Signature malleability attacks have led to significant losses in DeFi protocols:

  • Replay attacks: Users can execute the same action multiple times
  • Double spending: Withdrawal functions become vulnerable to duplicate executions
  • Nonce bypassing: Systems relying on signature uniqueness for ordering fail
  • Authorization bypass: Multi-signature wallets may accept the same approval twice

Defense Strategies

  1. Low-S Enforcement (Recommended) The most robust defense is enforcing that s values are in the lower half of the curve order:

     pragma solidity ^0.8.23;

 contract SignatureMalleabilitySafe {

     uint256 private constant CURVE_ORDER = 0xFFFFFFFFFFFFFFFFFFFFFFFFFFFFFFFEBAAEDCE6AF48A03BBFD25E8CD0364141;
     uint256 private constant HALF_CURVE_ORDER = CURVE_ORDER / 2;

     function checkSignatureSafe(bytes32 hash, bytes32 r, bytes32 s, uint8 v) public pure returns (address) {
         require(uint256(s) <= HALF_CURVE_ORDER, "Invalid signature: s value too high");

         address recoveredAddress = ecrecover(hash, v, r, s);
         return recoveredAddress;
     }
 }

  2. Using OpenZeppelin’s ECDSA Library OpenZeppelin provides a battle-tested implementation that includes malleability protection:

     import "@openzeppelin/contracts/utils/cryptography/ECDSA.sol";

 contract SecureContractWithOZ {
     function checkSignatureSafe(bytes32 hash, bytes32 r, bytes32 s, uint8 v) public pure returns (address) {

         address recoveredAddress = ECDSA.recover(
             hash, v, r, s
         );
         return recoveredAddress;
     }
 }

Best Practices for Developers

  • Always use low-s enforcement or established libraries like OpenZeppelin’s ECDSA
  • Implement proper replay protection using message hashes rather than signature hashes
  • Include nonces or timestamps in signed messages to prevent replay attacks
  • Test with both high and low s values during development
  • Audit signature verification logic thoroughly before deployment
  • Consider using EIP-712 for structured data signing with built-in domain separation

Conclusion

Signature malleability represents a critical vulnerability that every Solidity developer must understand and defend against.
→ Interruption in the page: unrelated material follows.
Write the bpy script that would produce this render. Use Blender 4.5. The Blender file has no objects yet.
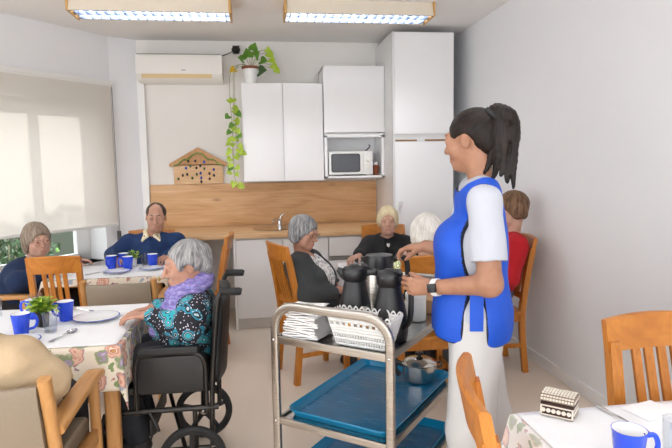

While the mathematical properties of ECDSA make this attack possible, proper implementation practices make it entirely preventable.

The key takeaways are:

  • Never rely on signature bytes for uniqueness
  • Always enforce low-s values or use trusted libraries
  • Implement replay protection using message content, not signature format
  • Test your implementation against malleable signatures

By following these practices, you can ensure your smart contracts remain secure against this subtle but dangerous attack vector. Remember: in blockchain security, the devil is truly in the mathematical details.